Global industrial property enters new phase as supply chains shift and landlords expected to gain ground

Cushman & Wakefield (NYSE: CWK) has published its inaugural global logistics and industrial outlook, ‘Waypoint 2025’, which highlights a significant shift in the sector as global supply chains are reconfigured and cost pressures evolve. Drawing on insights from more than 120 markets worldwide, the report shows that in the near term, the balance of power is tilting towards landlords, with wide-reaching implications for occupiers, investors, and developers.

The research reveals that the proportion of tenant-favourable markets is expected to fall sharply from 52% today to just 28% by 2028. This change is being driven by constrained supply, robust demand, and rising costs across key inputs such as rent, labour, construction materials, and electricity. At the same time, landlord-favourable markets are forecast to rise from 24% to 35%, signalling a more competitive leasing environment in the years ahead for occupiers.

Report author, Sally Bruer, Head of EMEA Logistics & Industrial and Retail Research, said: “With the global logistics and industrial sector set to shift in favour of landlords, occupiers should move quickly to secure current assets or plan for new facilities, particularly in markets where vacancy rates may tighten. As markets move toward more landlord-favourable conditions, confidence in the delivery of new supply may grow, provided construction costs remain manageable.”

In the Americas, there is expected to be a significant shift away from the current tenant market conditions and towards neutral and landlord positions. Current tenor is that 72% of markets are more tenant friendly but this will reduce to just to just 23% in the next three years.

Jason Tolliver, President of Americas Logistics & Industrial, said: “We’re witnessing a rebalancing of global supply chains that is accelerating demand in key nearshoring markets like Mexico and the southeastern United States. This window of tenant-favourable conditions won’t last forever. For many occupiers, now is the time to act on mission-critical sites before the balance tips.”

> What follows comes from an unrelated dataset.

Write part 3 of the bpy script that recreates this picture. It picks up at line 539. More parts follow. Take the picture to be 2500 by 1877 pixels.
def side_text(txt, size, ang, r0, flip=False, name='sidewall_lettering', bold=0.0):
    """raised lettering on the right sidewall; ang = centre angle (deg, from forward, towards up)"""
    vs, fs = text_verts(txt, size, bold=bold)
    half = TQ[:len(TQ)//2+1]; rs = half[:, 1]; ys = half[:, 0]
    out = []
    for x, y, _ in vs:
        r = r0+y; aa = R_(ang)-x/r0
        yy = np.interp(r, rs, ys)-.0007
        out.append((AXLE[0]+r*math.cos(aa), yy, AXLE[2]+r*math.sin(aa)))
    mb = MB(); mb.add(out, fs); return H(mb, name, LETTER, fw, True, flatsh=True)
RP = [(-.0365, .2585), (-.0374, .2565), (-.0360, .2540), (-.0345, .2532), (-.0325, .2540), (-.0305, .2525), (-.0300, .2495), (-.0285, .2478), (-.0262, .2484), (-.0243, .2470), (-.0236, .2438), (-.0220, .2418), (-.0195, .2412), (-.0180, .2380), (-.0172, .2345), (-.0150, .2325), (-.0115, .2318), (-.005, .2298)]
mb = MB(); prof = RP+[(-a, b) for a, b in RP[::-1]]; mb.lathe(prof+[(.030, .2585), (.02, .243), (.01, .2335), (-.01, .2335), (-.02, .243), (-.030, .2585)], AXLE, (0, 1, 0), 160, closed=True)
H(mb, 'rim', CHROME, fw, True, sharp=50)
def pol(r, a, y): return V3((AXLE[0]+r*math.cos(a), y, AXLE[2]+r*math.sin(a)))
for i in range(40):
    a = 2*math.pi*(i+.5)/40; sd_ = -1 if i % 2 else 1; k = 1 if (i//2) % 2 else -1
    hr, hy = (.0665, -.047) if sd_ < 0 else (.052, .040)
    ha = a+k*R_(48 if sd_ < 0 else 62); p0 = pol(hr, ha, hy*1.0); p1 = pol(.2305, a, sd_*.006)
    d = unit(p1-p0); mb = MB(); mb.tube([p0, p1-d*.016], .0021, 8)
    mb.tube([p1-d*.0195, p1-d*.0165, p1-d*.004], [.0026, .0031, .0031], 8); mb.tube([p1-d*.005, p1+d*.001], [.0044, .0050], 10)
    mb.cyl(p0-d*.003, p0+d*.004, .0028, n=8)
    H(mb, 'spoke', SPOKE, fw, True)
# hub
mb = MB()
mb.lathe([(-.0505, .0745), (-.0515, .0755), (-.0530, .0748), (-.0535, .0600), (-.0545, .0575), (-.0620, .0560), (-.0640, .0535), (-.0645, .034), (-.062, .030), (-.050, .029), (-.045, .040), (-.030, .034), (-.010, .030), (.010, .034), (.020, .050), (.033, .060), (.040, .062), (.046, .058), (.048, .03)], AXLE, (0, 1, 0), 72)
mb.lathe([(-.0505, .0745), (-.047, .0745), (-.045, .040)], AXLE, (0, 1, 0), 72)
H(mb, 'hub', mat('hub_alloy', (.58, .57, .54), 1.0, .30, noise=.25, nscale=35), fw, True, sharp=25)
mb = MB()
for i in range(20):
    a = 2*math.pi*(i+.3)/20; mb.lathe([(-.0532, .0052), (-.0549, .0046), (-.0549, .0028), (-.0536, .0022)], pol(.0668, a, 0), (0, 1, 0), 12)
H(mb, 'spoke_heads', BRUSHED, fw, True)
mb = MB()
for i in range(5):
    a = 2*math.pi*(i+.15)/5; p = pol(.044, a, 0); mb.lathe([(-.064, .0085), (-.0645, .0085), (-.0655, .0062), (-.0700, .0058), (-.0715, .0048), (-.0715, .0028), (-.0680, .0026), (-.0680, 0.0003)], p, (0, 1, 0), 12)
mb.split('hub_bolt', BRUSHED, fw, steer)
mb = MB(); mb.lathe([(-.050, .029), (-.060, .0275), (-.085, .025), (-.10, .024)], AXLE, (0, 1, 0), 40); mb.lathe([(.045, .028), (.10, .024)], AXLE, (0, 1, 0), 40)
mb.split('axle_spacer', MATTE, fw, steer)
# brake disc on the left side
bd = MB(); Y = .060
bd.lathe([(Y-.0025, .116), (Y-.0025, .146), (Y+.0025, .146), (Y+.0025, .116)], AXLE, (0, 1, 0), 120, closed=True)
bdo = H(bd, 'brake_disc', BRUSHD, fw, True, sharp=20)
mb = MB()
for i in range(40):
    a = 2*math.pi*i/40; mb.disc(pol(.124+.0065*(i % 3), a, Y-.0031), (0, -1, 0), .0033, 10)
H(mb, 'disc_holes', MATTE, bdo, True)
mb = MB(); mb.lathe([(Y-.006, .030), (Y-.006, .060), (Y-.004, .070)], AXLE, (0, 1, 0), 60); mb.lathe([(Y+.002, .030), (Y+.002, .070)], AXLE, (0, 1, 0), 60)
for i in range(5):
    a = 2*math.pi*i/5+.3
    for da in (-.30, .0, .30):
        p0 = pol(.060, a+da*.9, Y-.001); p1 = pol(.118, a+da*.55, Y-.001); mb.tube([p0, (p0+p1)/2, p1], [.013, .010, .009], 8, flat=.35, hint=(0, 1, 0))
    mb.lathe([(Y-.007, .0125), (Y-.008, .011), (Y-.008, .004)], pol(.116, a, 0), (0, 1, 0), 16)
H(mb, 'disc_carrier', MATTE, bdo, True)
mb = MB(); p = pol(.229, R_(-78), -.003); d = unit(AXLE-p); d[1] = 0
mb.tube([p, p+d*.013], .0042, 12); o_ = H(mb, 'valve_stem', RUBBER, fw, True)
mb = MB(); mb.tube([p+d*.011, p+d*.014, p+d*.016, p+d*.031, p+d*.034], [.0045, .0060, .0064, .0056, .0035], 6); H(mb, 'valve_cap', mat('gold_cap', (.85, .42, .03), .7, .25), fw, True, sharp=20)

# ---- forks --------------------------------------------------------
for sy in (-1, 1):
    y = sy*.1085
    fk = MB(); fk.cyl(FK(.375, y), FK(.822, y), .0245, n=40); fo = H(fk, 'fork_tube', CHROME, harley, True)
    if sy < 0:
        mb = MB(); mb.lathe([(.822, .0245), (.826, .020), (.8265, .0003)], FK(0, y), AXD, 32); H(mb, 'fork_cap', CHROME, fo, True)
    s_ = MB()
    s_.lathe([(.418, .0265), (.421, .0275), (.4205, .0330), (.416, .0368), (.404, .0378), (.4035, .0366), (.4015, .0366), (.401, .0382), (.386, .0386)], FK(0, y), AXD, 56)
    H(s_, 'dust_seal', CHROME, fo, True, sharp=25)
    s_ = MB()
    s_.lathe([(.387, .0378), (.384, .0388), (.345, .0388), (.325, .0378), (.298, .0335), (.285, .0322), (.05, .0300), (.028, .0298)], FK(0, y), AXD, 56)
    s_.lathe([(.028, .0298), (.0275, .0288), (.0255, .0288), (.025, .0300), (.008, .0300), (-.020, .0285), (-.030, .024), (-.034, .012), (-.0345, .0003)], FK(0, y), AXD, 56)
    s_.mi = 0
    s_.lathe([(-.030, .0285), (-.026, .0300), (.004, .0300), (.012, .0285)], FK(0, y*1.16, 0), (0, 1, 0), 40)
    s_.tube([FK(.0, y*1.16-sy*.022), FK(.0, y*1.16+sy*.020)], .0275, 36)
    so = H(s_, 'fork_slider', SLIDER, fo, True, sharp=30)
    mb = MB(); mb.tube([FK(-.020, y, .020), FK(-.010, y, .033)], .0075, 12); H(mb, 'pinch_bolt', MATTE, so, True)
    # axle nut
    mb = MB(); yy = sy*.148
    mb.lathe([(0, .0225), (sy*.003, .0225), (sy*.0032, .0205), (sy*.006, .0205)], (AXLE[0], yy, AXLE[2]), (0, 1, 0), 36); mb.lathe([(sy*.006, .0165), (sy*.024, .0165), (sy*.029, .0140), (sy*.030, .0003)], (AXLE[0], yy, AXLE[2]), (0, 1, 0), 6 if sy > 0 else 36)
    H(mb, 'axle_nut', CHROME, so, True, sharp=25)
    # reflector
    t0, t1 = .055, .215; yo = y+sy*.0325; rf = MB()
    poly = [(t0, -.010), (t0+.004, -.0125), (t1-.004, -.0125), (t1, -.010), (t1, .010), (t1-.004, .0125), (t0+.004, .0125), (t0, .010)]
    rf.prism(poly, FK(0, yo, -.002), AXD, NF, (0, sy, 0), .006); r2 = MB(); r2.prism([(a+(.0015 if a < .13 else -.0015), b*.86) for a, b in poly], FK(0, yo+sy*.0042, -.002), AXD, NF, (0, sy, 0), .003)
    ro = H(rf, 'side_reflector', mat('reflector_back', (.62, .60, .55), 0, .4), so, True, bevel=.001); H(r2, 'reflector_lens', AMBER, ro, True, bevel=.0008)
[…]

Whilst 46% of markets are currently considered tenant-friendly, EMEA has the most landlord-favourable markets at 29%, largely driven by supply constraints. Around half of these markets expect a shift in tenor over the next three years with 40% (25% now) anticipating neutral conditions, suggesting a more balanced position than in recent years.

Tim Crighton, Head of Logistics & Industrial, EMEA, said: “Whilst in the immediate period, the market conditions remain tenant- favourable as businesses play a game of ‘wait and see’ following a raft of impacts to global trade and geo-politics, there is structurally low supply in the market and we expect the drivers for economic growth will support demand over a more medium term. As a result, within a three-year window we anticipate seeing many markets returning to landlord favourable conditions.”

The report also includes insights from the Asia Pacific (APAC) region, where fundamentals remain strong but market conditions are becoming more nuanced. APAC currently offers more balanced conditions, with 24% favouring landlords and 33% favouring tenants. Over the next three years, the market is expected to move away from a balanced, neutral position toward more polarising tenant- and landlord-favourable market conditions. Neutral markets are expected to decline to 29% from the current 42%, while tenant-friendly markets are anticipated to grow to 38% from 33%. Similarly, landlord-favourable markets are expected to rise to 33%, up from 24%.

Dennis Yeo, Head of Investor Services and Logistics & Industrial, APAC said: “Asia Pacific continues to demonstrate resilience, with markets such as India and Vietnam seeing sustained occupier demand. However, rising vacancy in some subregions — driven by a surge in new supply — means that a one-size-fits-all approach no longer works. Businesses must adopt granular, market-specific strategies that account for local cost structures, infrastructure readiness, and automation potential.”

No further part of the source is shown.